Now, in the heat of an even bigger contest, Morton was much sharper than Snell. He was at just 66 pitches. But Cash stuck with the logic that led the Rays to this point: Use fresh, high-leverage relievers in the pivotal spots. Forget about pitch counts and convention. Let Nick Anderson, one of the team’s most reliable relievers, handle Brantley with their fate on the line.

“It’s no disrespect to anybody,” Cash said of the decision, explaining that he didn’t want Morton facing Brantley a third time in such a high-leverage situation. “That’s just what we do. We believe in our process and we’re going to continue to.”

And, this time, it worked. Anderson induced a soft grounder to second. Zunino plated Ji-Man Choi with a sacrifice fly in the bottom half, bumping the lead to 4-0. Nine outs remained — the Rays could then count with their fingers — and soon Anderson escaped the seventh with a routine double play. He was relieved by Peter Fairbanks, who yielded a two-run single to Carlos Correa with two outs in the eighth. Then Fairbanks struck out Alex Bregman, ending the threat, and wound the outs to zero.

The win didn’t erase issues raised by three consecutive losses here. The Rays could use a lot more from batters not named Randy Arozarena. Starter Tyler Glasnow has another level in him. The World Series, the next and final test of their season, will be hard to win if offense is only an occasional complement to what they do best.

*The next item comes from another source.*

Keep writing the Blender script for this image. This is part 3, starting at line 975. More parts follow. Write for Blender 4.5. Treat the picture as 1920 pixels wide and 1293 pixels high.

But they earned the right to sort through this in Texas, at the finish line of what’s been a most wacky four months. Cash lifted the AL championship trophy while his team and a small group of family members cheered into the empty stadium. Players later emerged with a boombox and danced a bit in the dugout. That the AL will be repped by its best team, by a small-market club led by emerging household names, is order fit for 2020. The Rays are moving on.